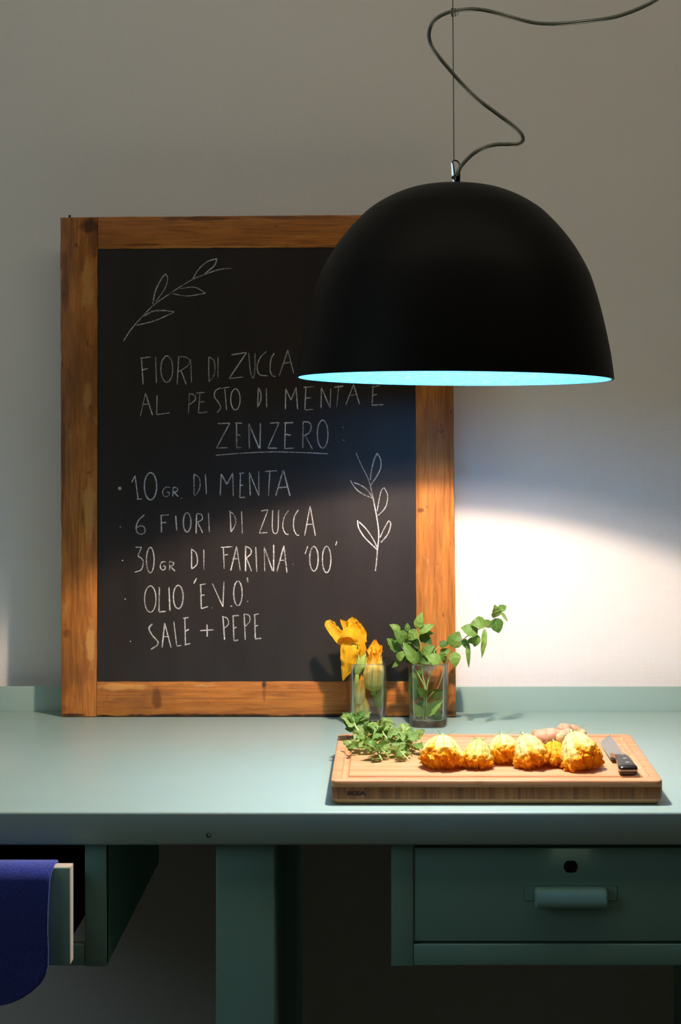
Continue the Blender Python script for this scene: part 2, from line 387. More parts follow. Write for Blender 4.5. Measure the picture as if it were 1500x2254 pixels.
def cabinet(x0, label, pull, name='drawer_cabinet'):
    yF = 1.950; zt = TOPZ-.0455; zb = CZ-(2125-HY)/F*yF; W = .4815; yB = 2.385; st = .0293
    x1 = x0+W
    t = thing(name, label, 'drawer unit', ((x0+x1)/2, yF+.2, zb))
    MB().box(x0, x0+.012, yF+.003, yB, zb, zt).build('side_panel', M['teal_shaded'], t)
    MB().box(x1-.012, x1, yF+.003, yB, zb, zt).build('side_panel', M['teal_shaded'], t)
    MB().box(x0, x0+st, yF-.001, yF+.012, zb-.001, zt, .0012).build('stile', M['teal_shaded'], t)
    MB().box(x1-st, x1, yF-.001, yF+.012, zb-.001, zt, .0012).build('stile', M['teal_shaded'], t)
    zr = CZ-(2079-HY)/F*yF
    MB().box(x0+st+.0004, x1-st-.0004, yF, yF+.012, zb, zr, .001).build('bottom_rail', M['teal_shaded'], t)
    MB().box(x0+.014, x1-.014, yF+.014, yB, zt-.006, zt-.001).build('top_panel', M['dark'], t)
    # drawer
    dz0 = CZ-(2072-HY)/F*1.95; dz1 = CZ-(1867-HY)/F*1.95
    dx0, dx1 = x0+st+.0016, x1-st-.0016; yf = yF+.001-pull
    d = MB().box(dx0, dx1, yf, yf+.018, dz0, dz1, .0009).build('drawer', M['teal_shaded'], t)
    b = MB()
    b.box(dx0+.012, dx0+.0135, yf+.018, yf+.40, dz0+.012, dz1-.025)
    b.box(dx1-.0135, dx1-.012, yf+.018, yf+.40, dz0+.012, dz1-.025)
    b.box(dx0+.012, dx1-.012, yf+.018, yf+.40, dz0+.012, dz0+.0135)
    b.box(dx0+.012, dx1-.012, yf+.3985, yf+.40, dz0+.012, dz1-.025)
    b.build('drawer_box', M['dark'], d)
    cx = (dx0+dx1)/2
    # handle plate, pressed and let into the face
    hz = CZ-(1967-HY)/F*1.95; hw, hh = .0622, .0098
    def rr(hw, hh, r, y, n=6):
        o = []
        for sx, sz, a0 in ((1, 1, 0), (-1, 1, 90), (-1, -1, 180), (1, -1, 270)):
            for k in range(n+1):
                a = math.radians(a0+90*k/n); o.append(Vector((cx+sx*(hw-r)+r*math.cos(a), y, hz+sz*(hh-r)+r*math.sin(a))))
        return o
    MB().loft([rr(hw, hh, .003, yf-.0001), rr(hw, hh, .003, yf-.0004), rr(hw-.0004, hh-.0004, .003, yf-.0008)]).build('handle_plate', M['teal_shaded'], d)
    MB().loft([rr(hw+.0005, hh+.0005, .0033, yf+.0001), rr(hw+.0005, hh+.0005, .0033, yf-.00015)]).build('plate_seam', M['screw'], d)
    # shell pull: closed on top and at the ends, open underneath
    hl = .0490; rings = []
    prof = [(0, .0085), (-.005, .0082), (-.0095, .0058), (-.0130, .0005), (-.0146, -.0065), (-.0150, -.0140), (-.0138, -.0152), (-.0126, -.0140), (-.0118, -.0060), (-.0095, -.0005), (-.006, .0035), (0, .0055)]
    for k in range(13):
        u = -1+2*k/12; e = 1 if abs(u) < .9 else (.90 if abs(u) < .99 else .55)
        xx = cx+math.copysign(hl*(1-(1-abs(u))**1.6 if abs(u) > .0 else 0), u)
        rings.append([Vector((xx, yf-.0006+p[0]*e, hz+(p[1]*(e if p[1] > 0 else 1)))) for p in prof])
    MB().loft(rings).build('handle', M['teal_shaded'], d, sharp=60)
    lz = CZ-(1908-HY)/F*1.95; ring = []
    for k in range(40):
        a = 2*math.pi*k/40; ring.append((.0092*math.cos(a), max(-.0079, min(.0079, .0092*math.sin(a)))))
    MB().loft([[Vector((cx+a, yy, lz+b_)) for a, b_ in ring] for yy in (yf-.0005, yf-.0001)]).build('lock_hole', M['hole'], d)
    return t, d, yf, dz0, dz1, dx0, dx1
cabinet((862-VPX)/F*1.95, 'teal steel drawer unit on the right with its drawer shut and a black lock hole', 0.0)
lc = cabinet((235-VPX)/F*1.95-.4815, 'teal steel drawer unit on the left with its drawer pulled open', 0.083)
_, dr, yf, dz0, dz1, dx0, dx1 = lc
MB().box(dx1-.001, dx1+.0003, yf+.0006, yf+.0176, dz0+.001, dz1).build('lamplit_drawer_edge', M['edge'], dr)  # pale strips: lamplight on the drawer front's edges, put in as colour
MB().box(dx0, dx1, yf+.0006, yf+.0176, dz1-.0008, dz1+.0004).build('lamplit_drawer_edge', M['edge'], dr)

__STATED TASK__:
Repeat the listing verbatim. Skip the pictures.

__IN RESPONSE__:
Continue the Blender Python script for this scene: part 2, from line 387. More parts follow. Write for Blender 4.5. Measure the picture as if it were 1500x2254 pixels.
def cabinet(x0, label, pull, name='drawer_cabinet'):
    yF = 1.950; zt = TOPZ-.0455; zb = CZ-(2125-HY)/F*yF; W = .4815; yB = 2.385; st = .0293
    x1 = x0+W
    t = thing(name, label, 'drawer unit', ((x0+x1)/2, yF+.2, zb))
    MB().box(x0, x0+.012, yF+.003, yB, zb, zt).build('side_panel', M['teal_shaded'], t)
    MB().box(x1-.012, x1, yF+.003, yB, zb, zt).build('side_panel', M['teal_shaded'], t)
    MB().box(x0, x0+st, yF-.001, yF+.012, zb-.001, zt, .0012).build('stile', M['teal_shaded'], t)
    MB().box(x1-st, x1, yF-.001, yF+.012, zb-.001, zt, .0012).build('stile', M['teal_shaded'], t)
    zr = CZ-(2079-HY)/F*yF
    MB().box(x0+st+.0004, x1-st-.0004, yF, yF+.012, zb, zr, .001).build('bottom_rail', M['teal_shaded'], t)
    MB().box(x0+.014, x1-.014, yF+.014, yB, zt-.006, zt-.001).build('top_panel', M['dark'], t)
    # drawer
    dz0 = CZ-(2072-HY)/F*1.95; dz1 = CZ-(1867-HY)/F*1.95
    dx0, dx1 = x0+st+.0016, x1-st-.0016; yf = yF+.001-pull
    d = MB().box(dx0, dx1, yf, yf+.018, dz0, dz1, .0009).build('drawer', M['teal_shaded'], t)
    b = MB()
    b.box(dx0+.012, dx0+.0135, yf+.018, yf+.40, dz0+.012, dz1-.025)
    b.box(dx1-.0135, dx1-.012, yf+.018, yf+.40, dz0+.012, dz1-.025)
    b.box(dx0+.012, dx1-.012, yf+.018, yf+.40, dz0+.012, dz0+.0135)
    b.box(dx0+.012, dx1-.012, yf+.3985, yf+.40, dz0+.012, dz1-.025)
    b.build('drawer_box', M['dark'], d)
    cx = (dx0+dx1)/2
    # handle plate, pressed and let into the face
    hz = CZ-(1967-HY)/F*1.95; hw, hh = .0622, .0098
    def rr(hw, hh, r, y, n=6):
        o = []
        for sx, sz, a0 in ((1, 1, 0), (-1, 1, 90), (-1, -1, 180), (1, -1, 270)):
            for k in range(n+1):
                a = math.radians(a0+90*k/n); o.append(Vector((cx+sx*(hw-r)+r*math.cos(a), y, hz+sz*(hh-r)+r*math.sin(a))))
        return o
    MB().loft([rr(hw, hh, .003, yf-.0001), rr(hw, hh, .003, yf-.0004), rr(hw-.0004, hh-.0004, .003, yf-.0008)]).build('handle_plate', M['teal_shaded'], d)
    MB().loft([rr(hw+.0005, hh+.0005, .0033, yf+.0001), rr(hw+.0005, hh+.0005, .0033, yf-.00015)]).build('plate_seam', M['screw'], d)
    # shell pull: closed on top and at the ends, open underneath
    hl = .0490; rings = []
    prof = [(0, .0085), (-.005, .0082), (-.0095, .0058), (-.0130, .0005), (-.0146, -.0065), (-.0150, -.0140), (-.0138, -.0152), (-.0126, -.0140), (-.0118, -.0060), (-.0095, -.0005), (-.006, .0035), (0, .0055)]
    for k in range(13):
        u = -1+2*k/12; e = 1 if abs(u) < .9 else (.90 if abs(u) < .99 else .55)
        xx = cx+math.copysign(hl*(1-(1-abs(u))**1.6 if abs(u) > .0 else 0), u)
        rings.append([Vector((xx, yf-.0006+p[0]*e, hz+(p[1]*(e if p[1] > 0 else 1)))) for p in prof])
    MB().loft(rings).build('handle', M['teal_shaded'], d, sharp=60)
    lz = CZ-(1908-HY)/F*1.95; ring = []
    for k in range(40):
        a = 2*math.pi*k/40; ring.append((.0092*math.cos(a), max(-.0079, min(.0079, .0092*math.sin(a)))))
    MB().loft([[Vector((cx+a, yy, lz+b_)) for a, b_ in ring] for yy in (yf-.0005, yf-.0001)]).build('lock_hole', M['hole'], d)
    return t, d, yf, dz0, dz1, dx0, dx1
cabinet((862-VPX)/F*1.95, 'teal steel drawer unit on the right with its drawer shut and a black lock hole', 0.0)
lc = cabinet((235-VPX)/F*1.95-.4815, 'teal steel drawer unit on the left with its drawer pulled open', 0.083)
_, dr, yf, dz0, dz1, dx0, dx1 = lc
MB().box(dx1-.001, dx1+.0003, yf+.0006, yf+.0176, dz0+.001, dz1).build('lamplit_drawer_edge', M['edge'], dr)  # pale strips: lamplight on the drawer front's edges, put in as colour
MB().box(dx0, dx1, yf+.0006, yf+.0176, dz1-.0008, dz1+.0004).build('lamplit_drawer_edge', M['edge'], dr)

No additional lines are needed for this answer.